[begin Data rows]
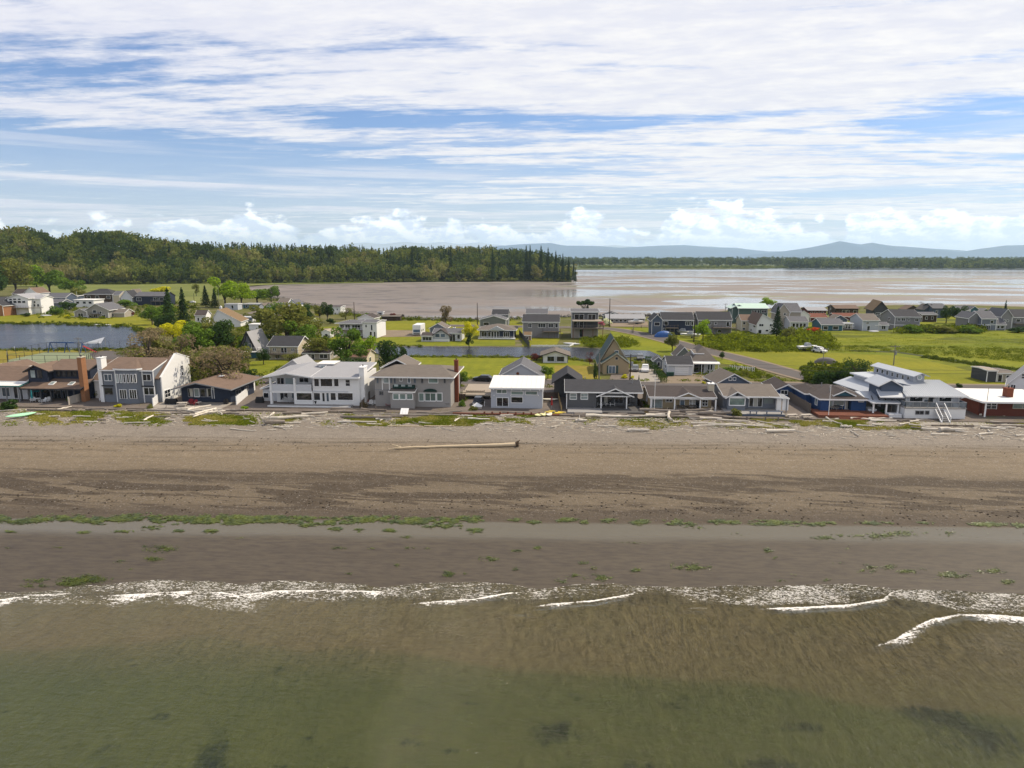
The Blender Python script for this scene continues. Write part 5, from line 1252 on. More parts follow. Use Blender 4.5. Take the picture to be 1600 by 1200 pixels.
H.vent(H.fr(988, 600, 4).x, 4.0, ze + 1.2, .7); H.vent(H.fr(914, 590, 8).x, 8, zr - .3, .5)
rx0 = H.fr(862, 600, 12).x; rx1 = H.fr(907, 600, 12).x; rz = H.fr(886, 581, 12).z
H.walls(W_MID, rx0 + .5, rx1 - .3, 10.9, 19, 0, ze, rz - .3, 'y', name='rear_wall'); H.gable(R_BLACK, T_DARK, rx0 + .5, rx1, 9.5, 19, ze, rz, 'y', .5, .2, name='rear_roof')
# ---- 9: tan bungalow
H = House('beach_house', 'tan bungalow with dark brown roof, white porch posts and a small centred porch gable', 'house', 1065, 642, y=FY)
x0 = H.fr(1015, 625).x; x1 = H.fr(1120, 625).x; D = 10.5
ze = H.fr(1060, 621.5, -.3).z; zr = H.fr(1070, 604, 6).z
H.walls(W_TAN, x0, x1 - .6, 1.6, D, 0, ze - .25, zr - .3, 'x', .42)
H.gable(R_DKBRN, T_WHITE, x0 + .1, x1 - .4, .1, D, ze, zr, 'x', .4, .35, pk=.55)
pz = H.fr(1076, 615.3, -.6).z; pl_ = H.fr(1054, 622, -.6).x; pr_ = H.fr(1097, 622, -.6).x
H.gable(R_DKBRN, T_WHITE, pl_ + .4, pr_ - .4, -.1, 4.6, ze - .02, pz, 'y', .5, .5, name='porch_roof'); b = MB(); b.prism([(pl_ + .5, ze + .02), (pr_ - .5, ze + .02), ((pl_ + pr_) / 2, pz - .15)], 'y', -.12, .02); H.part(b, 'porch_gable', W_TAN)
H.box('porch_beam', T_WHITE, x0, x1 - .4, -.15, .05, ze - .32, ze - .09)
for px in (1017, 1054, 1094, 1118): H.post(H.fr(px, 632).x, -.05, 0, ze - .32, .24, T_WHITE)
H.win(1019.5, 624, 1034, 637, 1.6, 1, 1, G_PALE, T_WHITE, 'door', door=True); H.win(1041, 623.5, 1050, 627.5, 1.6, 2, 1, G_DARK); H.win(1063, 625, 1069, 634, 1.6, 1, 1, G_BLUE)
H.win(1078, 625, 1086, 635, 1.6, 2, 2, G_CURT); H.win(1087, 625, 1093, 638, 1.6, 1, 1, G_DARK, name='door', door=True); H.win(1098, 625, 1105, 634, 1.6, 2, 2, G_DARK)
H.box('porch_floor', CONC, x0 - .2, x1, -1.6, 1.59, -.02, .16)
H.chimney(H.fr(1107, 608, 3).x, H.fr(1116, 608, 3).x, 3, 4.2, ze, H.fr(1112, 600.5, 3).z, W_CREAM, T_WHITE)
H.opening('W', x0, 3, 4.4, 1.2, 2.1, 2, 1, G_DARK)
# ---- 10: blue grey bungalow with taupe roof
H = House('beach_house', 'blue-grey bungalow with taupe roof and pale picture window under a small front gable', 'house', 1178, 641, y=FY)
x0 = H.fr(1133, 625).x; x1 = H.fr(1215, 625).x; D = 10.5
ze = H.fr(1180, 620).z; zr = H.fr(1175, 601, 6).z
H.walls(W_BGREY, x0, x1, 1.2, D, 0, ze - .2, zr - .25, 'x', .5); H.gable(R_TAUPE, T_WHITE, x0, x1, .2, D, ze, zr, 'x', .5, .4, pk=.55)
pz = H.fr(1152, 613, -.3).z; pl_ = H.fr(1134, 620, -.3).x; pr_ = H.fr(1169, 620, -.3).x
H.walls(W_BGREY, pl_ + .4, pr_ - .4, -.3, 1.19, 0, ze - .12, pz - .2, 'y', name='bay'); H.gable(R_TAUPE, T_WHITE, pl_ + .4, pr_ - .4, -.3, 4.5, ze - .05, pz, 'y', .5, .4, name='bay_roof')
H.win(1140.5, 622, 1163, 632.8, -.3, 1, 1, G_GRN, fw=.14); q = H.fr(1152, 616.5, -.3); H.box('gable_vent', T_DARK, q.x - .2, q.x + .2, -.36, -.303, q.z - .25, q.z + .3)
H.win(1171, 622, 1190, 635, 1.2, 3, 1, G_CURT, name='door', door=True); H.win(1194, 622, 1208, 630, 1.2, 2, 1, G_PALE, T_GREY)
dx0 = H.fr(1130, 640, -3).x; dx1 = H.fr(1226, 642, -3).x
H.box('deck', DECKG, dx0 + .5, dx1, -3.6, 1.19, -.02, .55); H.box('deck_skirt', W_SLATE, dx0 + .5, dx1, -3.68, -3.603, -.1, .5)
for a, b_1 in ((1170, 1185), (1196, 1224)):
 q0 = H.fr(a, 640, -3.3).x; q1 = H.fr(b_1, 640, -3.3).x
 H.part(MB().box(q0, q1, -3.5, -3.1, .98, 1.05).box(q0 + .2, q0 + .35, -3.4, -3.2, .55, .98).box(q1 - .35, q1 - .2, -3.4, -3.2, .55, .98), 'bench', W_SLATE)
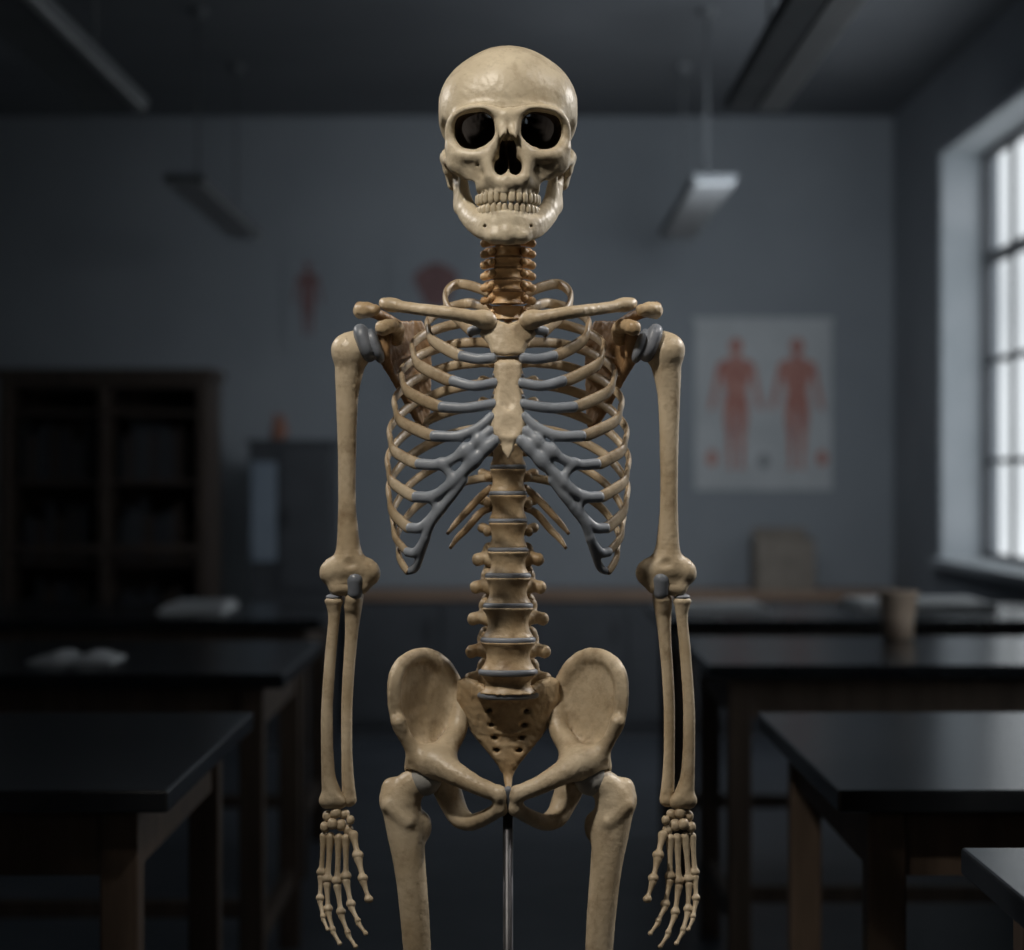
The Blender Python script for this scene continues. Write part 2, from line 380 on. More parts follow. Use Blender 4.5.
[end Data rows]
## Your task:
Each entry must be retyped word for word, with every image omitted.

## Written solution:
The Blender Python script for this scene continues. Write part 5, from line 1252 on. More parts follow. Use Blender 4.5. Take the picture to be 1600 by 1200 pixels.
H.vent(H.fr(988, 600, 4).x, 4.0, ze + 1.2, .7); H.vent(H.fr(914, 590, 8).x, 8, zr - .3, .5)
rx0 = H.fr(862, 600, 12).x; rx1 = H.fr(907, 600, 12).x; rz = H.fr(886, 581, 12).z
H.walls(W_MID, rx0 + .5, rx1 - .3, 10.9, 19, 0, ze, rz - .3, 'y', name='rear_wall'); H.gable(R_BLACK, T_DARK, rx0 + .5, rx1, 9.5, 19, ze, rz, 'y', .5, .2, name='rear_roof')
# ---- 9: tan bungalow
H = House('beach_house', 'tan bungalow with dark brown roof, white porch posts and a small centred porch gable', 'house', 1065, 642, y=FY)
x0 = H.fr(1015, 625).x; x1 = H.fr(1120, 625).x; D = 10.5
ze = H.fr(1060, 621.5, -.3).z; zr = H.fr(1070, 604, 6).z
H.walls(W_TAN, x0, x1 - .6, 1.6, D, 0, ze - .25, zr - .3, 'x', .42)
H.gable(R_DKBRN, T_WHITE, x0 + .1, x1 - .4, .1, D, ze, zr, 'x', .4, .35, pk=.55)
pz = H.fr(1076, 615.3, -.6).z; pl_ = H.fr(1054, 622, -.6).x; pr_ = H.fr(1097, 622, -.6).x
H.gable(R_DKBRN, T_WHITE, pl_ + .4, pr_ - .4, -.1, 4.6, ze - .02, pz, 'y', .5, .5, name='porch_roof'); b = MB(); b.prism([(pl_ + .5, ze + .02), (pr_ - .5, ze + .02), ((pl_ + pr_) / 2, pz - .15)], 'y', -.12, .02); H.part(b, 'porch_gable', W_TAN)
H.box('porch_beam', T_WHITE, x0, x1 - .4, -.15, .05, ze - .32, ze - .09)
for px in (1017, 1054, 1094, 1118): H.post(H.fr(px, 632).x, -.05, 0, ze - .32, .24, T_WHITE)
H.win(1019.5, 624, 1034, 637, 1.6, 1, 1, G_PALE, T_WHITE, 'door', door=True); H.win(1041, 623.5, 1050, 627.5, 1.6, 2, 1, G_DARK); H.win(1063, 625, 1069, 634, 1.6, 1, 1, G_BLUE)
H.win(1078, 625, 1086, 635, 1.6, 2, 2, G_CURT); H.win(1087, 625, 1093, 638, 1.6, 1, 1, G_DARK, name='door', door=True); H.win(1098, 625, 1105, 634, 1.6, 2, 2, G_DARK)
H.box('porch_floor', CONC, x0 - .2, x1, -1.6, 1.59, -.02, .16)
H.chimney(H.fr(1107, 608, 3).x, H.fr(1116, 608, 3).x, 3, 4.2, ze, H.fr(1112, 600.5, 3).z, W_CREAM, T_WHITE)
H.opening('W', x0, 3, 4.4, 1.2, 2.1, 2, 1, G_DARK)
# ---- 10: blue grey bungalow with taupe roof
H = House('beach_house', 'blue-grey bungalow with taupe roof and pale picture window under a small front gable', 'house', 1178, 641, y=FY)
x0 = H.fr(1133, 625).x; x1 = H.fr(1215, 625).x; D = 10.5
ze = H.fr(1180, 620).z; zr = H.fr(1175, 601, 6).z
H.walls(W_BGREY, x0, x1, 1.2, D, 0, ze - .2, zr - .25, 'x', .5); H.gable(R_TAUPE, T_WHITE, x0, x1, .2, D, ze, zr, 'x', .5, .4, pk=.55)
pz = H.fr(1152, 613, -.3).z; pl_ = H.fr(1134, 620, -.3).x; pr_ = H.fr(1169, 620, -.3).x
H.walls(W_BGREY, pl_ + .4, pr_ - .4, -.3, 1.19, 0, ze - .12, pz - .2, 'y', name='bay'); H.gable(R_TAUPE, T_WHITE, pl_ + .4, pr_ - .4, -.3, 4.5, ze - .05, pz, 'y', .5, .4, name='bay_roof')
H.win(1140.5, 622, 1163, 632.8, -.3, 1, 1, G_GRN, fw=.14); q = H.fr(1152, 616.5, -.3); H.box('gable_vent', T_DARK, q.x - .2, q.x + .2, -.36, -.303, q.z - .25, q.z + .3)
H.win(1171, 622, 1190, 635, 1.2, 3, 1, G_CURT, name='door', door=True); H.win(1194, 622, 1208, 630, 1.2, 2, 1, G_PALE, T_GREY)
dx0 = H.fr(1130, 640, -3).x; dx1 = H.fr(1226, 642, -3).x
H.box('deck', DECKG, dx0 + .5, dx1, -3.6, 1.19, -.02, .55); H.box('deck_skirt', W_SLATE, dx0 + .5, dx1, -3.68, -3.603, -.1, .5)
for a, b_1 in ((1170, 1185), (1196, 1224)):
 q0 = H.fr(a, 640, -3.3).x; q1 = H.fr(b_1, 640, -3.3).x
 H.part(MB().box(q0, q1, -3.5, -3.1, .98, 1.05).box(q0 + .2, q0 + .35, -3.4, -3.2, .55, .98).box(q1 - .35, q1 - .2, -3.4, -3.2, .55, .98), 'bench', W_SLATE)
The Blender Python script for this scene continues. Write part 2, from line 380 on. More parts follow. Use Blender 4.5.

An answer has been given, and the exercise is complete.